Obviously, some groups get much more extreme with this. I’m fortunate that we were allowed to have friends outside the group. Still, we were encouraged to only have fellow members for our closest friends.
“The most loyal members (the ‘true believers’) feel there can be no life outside the context of the group. They believe there is no other way to be and often fear reprisals to themselves or others if they leave (or even consider leaving) the group.”
According to the memoir mentioned above, many insiders did fear reprisals when TWI initially broke up.
For myself, I could imagine all the bad things that would be said about me if I left. I clearly remembered hearing one family who had left being called “a disappointment” and knew the same would be said about me.
After I left, I had a feeling that something bad might happen to me at any time because I had left God’s protection. I knew intellectually that wasn’t true, but it was hard to shake that feeling.

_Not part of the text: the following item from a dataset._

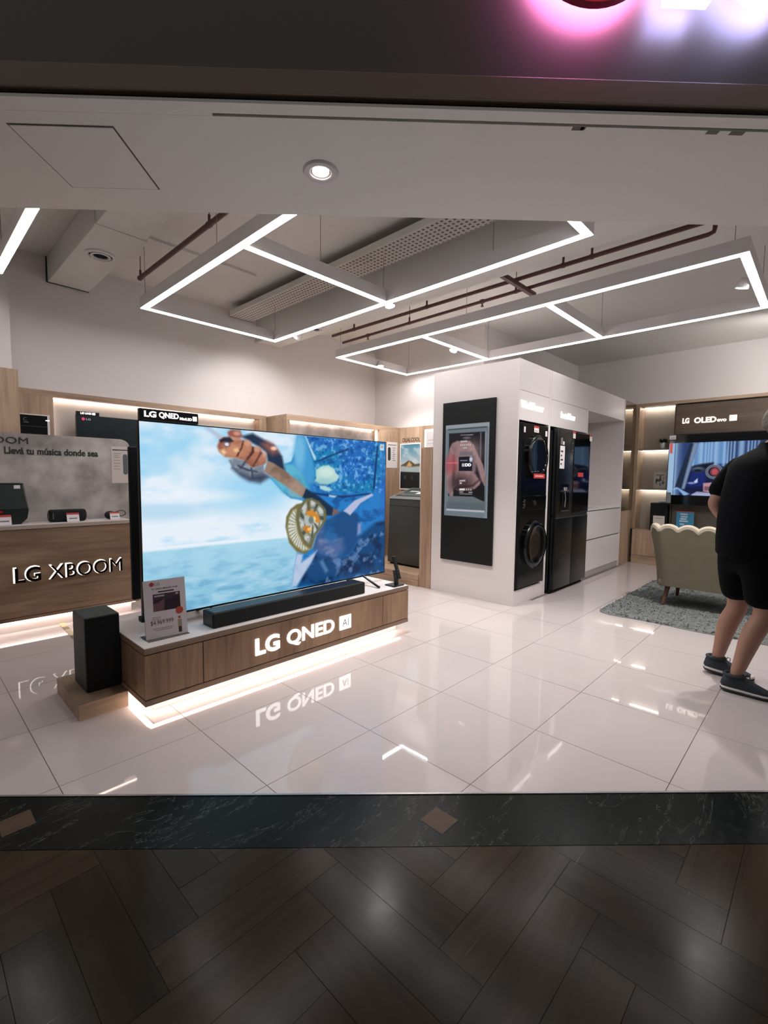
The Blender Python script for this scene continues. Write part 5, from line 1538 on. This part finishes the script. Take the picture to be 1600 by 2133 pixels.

In the end, my cult had no compound walls, no armed guards, no financial strings. Although some cults do insulate their members from the outside world in compounds and on ranches, others simply do it through indoctrination and fear. Yet that mental prison was extremely powerful, and I am still breaking down those walls to this day.
You've written a thorough description of what a cult is and how it affects true followers.
Congratulations. I appreciate the great effort it took to write this.
And I thank you for the review you posted on this blog of my memoir titled, Undertow, about escaping from The Way after 17 years of being a leader and "biblical researcher" for Wierwille's abusvie ministry.
I wishing you well in your recovery.